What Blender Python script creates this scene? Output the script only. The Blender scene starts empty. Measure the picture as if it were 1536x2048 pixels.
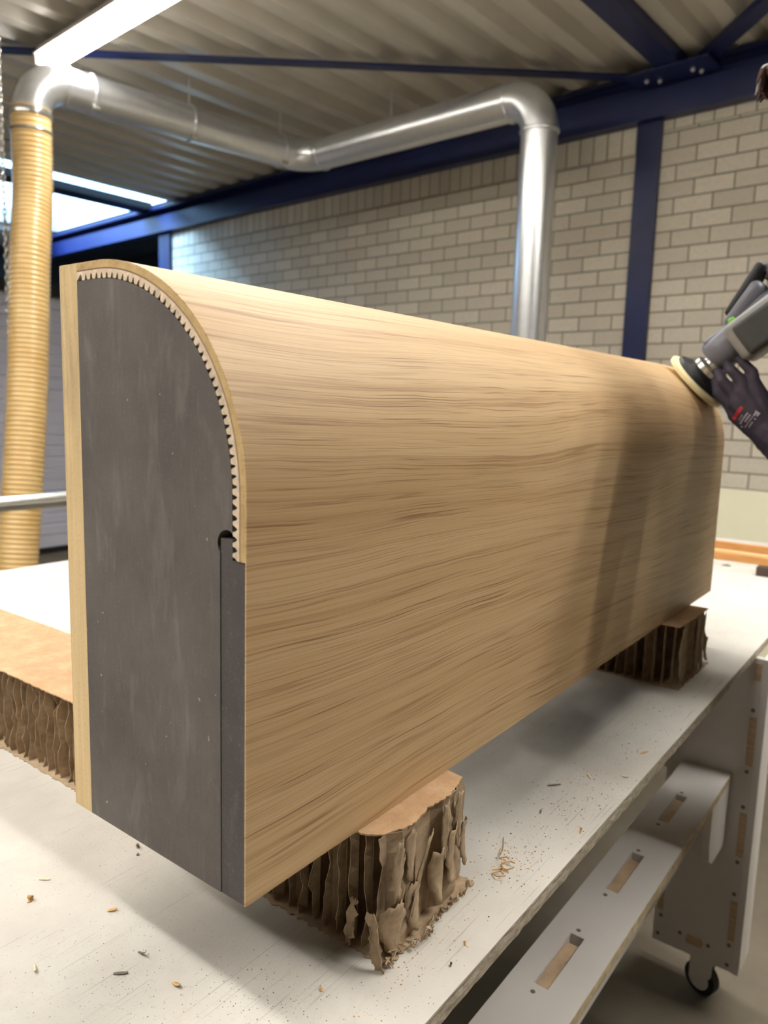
import bpy, bmesh, math, random
from mathutils import Vector, Matrix, noise, Euler
R_ = math.radians
PI = math.pi
sc = bpy.context.scene
COL = sc.collection

# ------------------------------------------------------------------ camera
F = Vector((0.7898, 0.5970, -0.1415)).normalized()
yaw, pitch, roll = .6479, -.1420, .0289
f = Vector((math.cos(yaw)*math.cos(pitch), math.sin(yaw)*math.cos(pitch), math.sin(pitch)))
r = Vector((math.sin(yaw), -math.cos(yaw), 0)); u = r.cross(f)
r2 = math.cos(roll)*r + math.sin(roll)*u; u2 = -math.sin(roll)*r + math.cos(roll)*u
cd = bpy.data.cameras.new('camera'); cam = bpy.data.objects.new('camera', cd); COL.objects.link(cam)
cam.matrix_world = Matrix(((r2.x, u2.x, -f.x, -.36375), (r2.y, u2.y, -f.y, -.39895), (r2.z, u2.z, -f.z, 1.4084), (0, 0, 0, 1)))
cd.sensor_fit = 'VERTICAL'; cd.sensor_height = 36; cd.sensor_width = 27
cd.lens = 36*1498.1/2048
cd.clip_start = .02
cd.dof.use_dof = True; cd.dof.focus_distance = .74; cd.dof.aperture_fstop = 6.6
sc.camera = cam

# ------------------------------------------------------------------ world and exposure
w = bpy.data.worlds.new('sky'); sc.world = w; w.use_nodes = True
bg = w.node_tree.nodes['Background']; bg.inputs[0].default_value = (.44, .70, 1, 1); bg.inputs[1].default_value = .95
sl_ = bpy.data.lights.new('daylight', 'SUN'); sl_.energy = 32.0; sl_.angle = R_(30); sl_.color = (.42, .68, 1)   # bright part of the sky seen by the rooflight
so_ = bpy.data.objects.new('daylight', sl_); COL.objects.link(so_)
so_.rotation_euler = Vector((.80, -.30, -.46)).to_track_quat('-Z', 'Y').to_euler()
sc.view_settings.view_transform = 'Standard'; sc.view_settings.look = 'None'
sc.view_settings.gamma = 1; sc.view_settings.use_curve_mapping = False
sc.view_settings.exposure = 1.0
LAMPW = 9.5       # watts thrown down by each lamp's reflector
TUBE = 9.0        # emission of the fluorescent tubes
ROWS = [1.80, -.75, -1.95, 2.35, 1.30]   # lamp rows, distance along NX; last one added to brighten the box front

# the hall stands 4 degrees off the table
A4 = R_(4.0)
NX = Vector((math.cos(A4), -math.sin(A4), 0)); WX = Vector((math.sin(A4), math.cos(A4), 0))
WD = 4.287          # distance of the brick wall along NX
CZ = 3.38           # underside of the roof deck
TZ = .90            # table top


def hall(wc, nc, z): return WX*wc + NX*nc + Vector((0, 0, z))


# ------------------------------------------------------------------ helpers
def tag(o, label=None, cat=None, group=None, kind=None):
    if label: o['label'] = label
    if cat: o['category'] = cat
    if group: o['group'] = group
    if kind: o['kind'] = kind
    return o


WPOS = {}


def empty(name, loc, label, cat, group=None):
    o = bpy.data.objects.new(name, None); COL.objects.link(o); o.location = loc
    o.empty_display_size = .05
    WPOS[o] = Vector(loc)
    return tag(o, label, cat, group)


class MB:
    """mesh builder, vertices in world space"""
    def __init__(s): s.v = []; s.f = []; s.uv = None

    def add(s, vs, fs):
        b = len(s.v); s.v += [Vector(q) for q in vs]; s.f += [tuple(b+i for i in q) for q in fs]
        return s

    def box(s, lo, hi, fr=None):
        x0, y0, z0 = lo; x1, y1, z1 = hi
        vs = [(x0, y0, z0), (x1, y0, z0), (x1, y1, z0), (x0, y1, z0), (x0, y0, z1), (x1, y0, z1), (x1, y1, z1), (x0, y1, z1)]
        if fr: vs = [fr(*q) for q in vs]
        return s.add(vs, [(0, 3, 2, 1), (4, 5, 6, 7), (0, 1, 5, 4), (1, 2, 6, 5), (2, 3, 7, 6), (3, 0, 4, 7)])

    def prism(s, poly, a, b, fr):
        """poly 2-D list, extruded from a to b; fr(u,v,w)->xyz"""
        n = len(poly)
        vs = [fr(p[0], p[1], a) for p in poly] + [fr(p[0], p[1], b) for p in poly]
        fs = [tuple(range(n))[::-1], tuple(range(n, 2*n))] + [(i, (i+1) % n, n+(i+1) % n, n+i) for i in range(n)]
        return s.add(vs, fs)

    def tube(s, pts, rad, n=24, cap=True):
        pts = [Vector(q) for q in pts]; rads = rad if isinstance(rad, list) else [rad]*len(pts)
        b = len(s.v); up = None
        for i, q in enumerate(pts):
            t = (pts[min(i+1, len(pts)-1)]-pts[max(i-1, 0)]).normalized()
            if up is None:
                up = t.cross(Vector((.3, .2, .9))).normalized()
            up = (up - t*up.dot(t)).normalized(); sd = t.cross(up)
            for k in range(n):
                a = 2*PI*k/n; s.v.append(q+(up*math.cos(a)+sd*math.sin(a))*rads[i])
        for i in range(len(pts)-1):
            for k in range(n):
                s.f.append((b+i*n+k, b+i*n+(k+1) % n, b+(i+1)*n+(k+1) % n, b+(i+1)*n+k))
        if cap:
            s.f.append(tuple(b+k for k in range(n))[::-1]); s.f.append(tuple(b+(len(pts)-1)*n+k for k in range(n)))
        return s

    def lathe(s, prof, org, axis, n=32):
        """prof list of (radius, height) along axis"""
        ax = Vector(axis).normalized(); a1 = ax.orthogonal().normalized(); a2 = ax.cross(a1); org = Vector(org)
        b = len(s.v)
        for (rr, h) in prof:
            for k in range(n):
                a = 2*PI*k/n; s.v.append(org+ax*h+(a1*math.cos(a)+a2*math.sin(a))*max(rr, 1e-5))
        for i in range(len(prof)-1):
            for k in range(n):
                s.f.append((b+i*n+k, b+i*n+(k+1) % n, b+(i+1)*n+(k+1) % n, b+(i+1)*n+k))
        s.f.append(tuple(b+k for k in range(n))[::-1]); s.f.append(tuple(b+(len(prof)-1)*n+k for k in range(n)))
        return s

    def build(s, name, mat, parent=None, origin=None, smooth=False, bevel=0, seg=2, subd=0, weld=False, angle=40):
        if parent is not None: o0 = WPOS[parent]
        elif origin is not None: o0 = Vector(origin)
        else:
            xs = [q.x for q in s.v]; ys = [q.y for q in s.v]; zs = [q.z for q in s.v]
            o0 = Vector(((min(xs)+max(xs))/2, (min(ys)+max(ys))/2, min(zs)))
        me = bpy.data.meshes.new(name); me.from_pydata([q-o0 for q in s.v], [], s.f); me.validate()
        bm = bmesh.new(); bm.from_mesh(me)
        if weld: bmesh.ops.remove_doubles(bm, verts=bm.verts, dist=1e-5)
        bmesh.ops.recalc_face_normals(bm, faces=bm.faces); bm.to_mesh(me); bm.free()
        me.materials.append(mat)
        o = bpy.data.objects.new(name, me); COL.objects.link(o)
        WPOS[o] = o0
        if parent is not None: o.parent = parent
        else: o.location = o0
        if bevel:
            m = o.modifiers.new('b', 'BEVEL'); m.width = bevel; m.segments = seg; m.limit_method = 'ANGLE'; m.angle_limit = R_(35)
        if subd:
            m = o.modifiers.new('s', 'SUBSURF'); m.levels = subd; m.render_levels = subd
        if smooth:
            try: me.shade_smooth() if subd else me.set_sharp_from_angle(angle=R_(angle))
            except Exception: pass
            for p in me.polygons: p.use_smooth = True
        return o


def srgb(c):
    return tuple(((q/255)/12.92 if q/255 <= .04045 else ((q/255+.055)/1.055)**2.4) for q in c) + (1,)


class Mat:
    def __init__(s, name, col=(200, 200, 200), rough=.6, metal=0, spec=.5):
        s.m = bpy.data.materials.new(name); s.m.use_nodes = True; s.t = s.m.node_tree; s.n = s.t.nodes; s.l = s.t.links
        s.b = s.n['Principled BSDF']; s.b.inputs['Base Color'].default_value = srgb(col)
        s.b.inputs['Roughness'].default_value = rough; s.b.inputs['Metallic'].default_value = metal
        s.b.inputs['Specular IOR Level'].default_value = spec
        s.tc = s.n.new('ShaderNodeTexCoord')

    def mapping(s, src='Object', scale=(1, 1, 1), loc=(0, 0, 0), rot=(0, 0, 0)):
        m = s.n.new('ShaderNodeMapping'); m.inputs['Scale'].default_value = scale; m.inputs['Location'].default_value = loc
        m.inputs['Rotation'].default_value = rot
        s.l.new(s.tc.outputs[src] if isinstance(src, str) else src, m.inputs[0]); return m.outputs[0]

    def noise(s, vec, scale=5, detail=4, rough=.5, dist=0):
        n = s.n.new('ShaderNodeTexNoise'); s.l.new(vec, n.inputs['Vector']); n.inputs['Scale'].default_value = scale
        n.inputs['Detail'].default_value = detail; n.inputs['Roughness'].default_value = rough; n.inputs['Distortion'].default_value = dist
        return n.outputs['Fac']

    def ramp(s, fac, stops, interp='LINEAR'):
        n = s.n.new('ShaderNodeValToRGB'); n.color_ramp.interpolation = interp; e = n.color_ramp.elements
        while len(e) < len(stops): e.new(.5)
        for i, (p, c) in enumerate(stops):
            e[i].position = p; e[i].color = c if len(c) == 4 else srgb(c)
        s.l.new(fac, n.inputs[0]); return n.outputs[0]

    def mix(s, fac, a, b, mode='MIX'):
        n = s.n.new('ShaderNodeMix'); n.data_type = 'RGBA'; n.blend_type = mode
        for inp, val in ((n.inputs[0], fac), (n.inputs[6], a), (n.inputs[7], b)):
            if isinstance(val, (int, float)): inp.default_value = val
            elif isinstance(val, tuple): inp.default_value = val if len(val) == 4 else srgb(val)
            else: s.l.new(val, inp)
        return n.outputs[2]

    def math(s, op, a, b=0.0, c=None):
        n = s.n.new('ShaderNodeMath'); n.operation = op
        for i, val in enumerate((a, b) if c is None else (a, b, c)):
            if isinstance(val, (int, float)): n.inputs[i].default_value = val
            else: s.l.new(val, n.inputs[i])
        return n.outputs[0]

    def color(s, out): s.l.new(out, s.b.inputs['Base Color']); return s

    def bump(s, h, strength=.3, dist=.002):
        n = s.n.new('ShaderNodeBump'); n.inputs['Strength'].default_value = strength; n.inputs['Distance'].default_value = dist
        s.l.new(h, n.inputs['Height']); s.l.new(n.outputs[0], s.b.inputs['Normal']); return s


BW = [(0, (0, 0, 0, 1)), (1, (1, 1, 1, 1))]


def bw(p0, p1, inv=False):
    a, b = ((1, 1, 1, 1), (0, 0, 0, 1)) if inv else ((0, 0, 0, 1), (1, 1, 1, 1))
    return [(p0, a), (p1, b)]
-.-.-
**WHAT YOU ARE ASKED TO DO:** In the data above, please extract the lines from the first one through the line with "COL = sc.collection", exactly, and keep pictures out.

**TASK SOLUTION:**
What Blender Python script creates this scene? Output the script only. The Blender scene starts empty. Measure the picture as if it were 1536x2048 pixels.
import bpy, bmesh, math, random
from mathutils import Vector, Matrix, noise, Euler
R_ = math.radians
PI = math.pi
sc = bpy.context.scene
COL = sc.collection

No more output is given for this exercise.